Hotel linked to IRA money laundering

A hotel yards from Government buildings was tonight at the centre of a major Garda investigation into IRA money laundering.

Hotel linked to IRA money laundering

A hotel yards from Government buildings was tonight at the centre of a major Garda investigation into IRA money laundering.

The Earl of Kildare Hotel, which is less than 100 metres from the Dáil, was searched by detectives from the Criminal Assets Bureau (CAB) last week.

A senior Garda source confirmed that the hotel was part of the CAB investigation into the IRA’s proceeds of crime.

He said that searches had also been carried out on a pub in North Dublin and at least 10 solicitors’ and accountants’ offices in Meath, Louth, Dublin and Wicklow.

“We will be spending at least six months analysing what we have seized, which is in excess of 150 boxes,” he said.

The Earl of Kildare is a four-storey Georgian building situated on the corner of Kildare Street and Nassau Street in Dublin’s city centre and is a popular location for political press conferences and meetings.

The Irish and EU flags hang on flagpoles above its entrance and a sign advertises for ‘Traditional Irish bar food’.

But the hotel bar inside was deserted this afternoon and the receptionist said the manager was not available.

When asked about the Garda raid, she said: “We don’t know anything about that.”

The Earl of Kildare Hotel was formerly known as Power’s Hotel and changed ownership several times in the 1980s and 1990s.

Last year, two catering firms working at the hotel were shut down by the Food Safety Authority of Ireland for breaching hygiene regulations.

The CAB investigation was set up following the cross-Border police investigation of the €36m Northern Bank robbery in Belfast in December 2004.

It led to a series of arrests in Cork and Dublin and the recovery of cash worth €5m, which the Garda Commissioner Noel Conroy said was linked to the Northern Bank Robbery.

Gardaí believe that the IRA may have earned cash through the fraudulent operation of slot machines in London and other major cities in schemes dating back over 15 years.

They are now trawling through thousands of documents to see if they can show that this money was used to buy properties and business.

“If we can show that the original premises was the proceeds of crime, we may then be able to show that a huge amount of other things are indirectly the proceeds of crime,” said the senior garda source.

Justice Minister Michael McDowell said that both CAB and their counterparts in Northern Ireland, the Assets Recovery Agency, regarded all proceeds of crime as their legitimate quarry.

“Of course I’m concerned and of course the Irish Government and the British government are concerned about a very substantial treasure chest or war chest of assets being in the hands of what are illegal movements,” he said.

“The good news from today’s story is that the battle to get those assets into safe hands and to deprive paramilitary and subversive people of their use, for whatever purposes, is ongoing and is succeeding.”

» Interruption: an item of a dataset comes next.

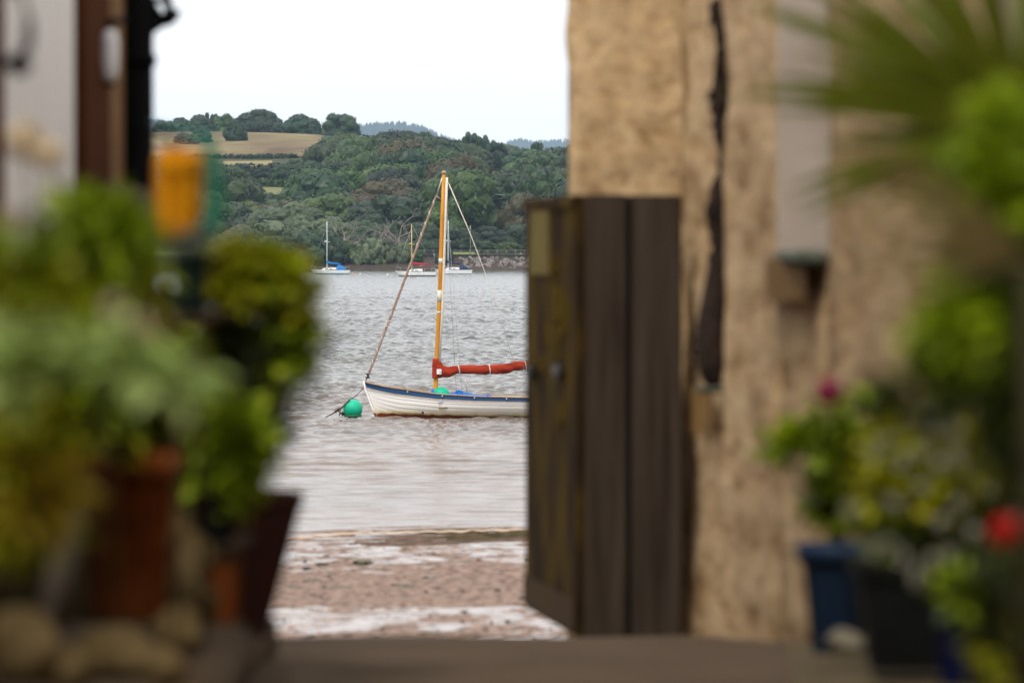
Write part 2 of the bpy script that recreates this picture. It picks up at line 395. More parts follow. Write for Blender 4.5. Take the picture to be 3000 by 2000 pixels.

Fine Gael, the largest Irish opposition party, said the raids raised even more questions about the leadership of the Provisional IRA.

“It now is very clear that the IRA and Sinn Féin have been engaged in criminality for many years. It’s also very clear that that situation continues, and I think there’s a huge onus on the Provisional leadership to openly and transparently clear up all these issues and totally disengage from criminality,” said justice spokesman Jim O’Keefe TD.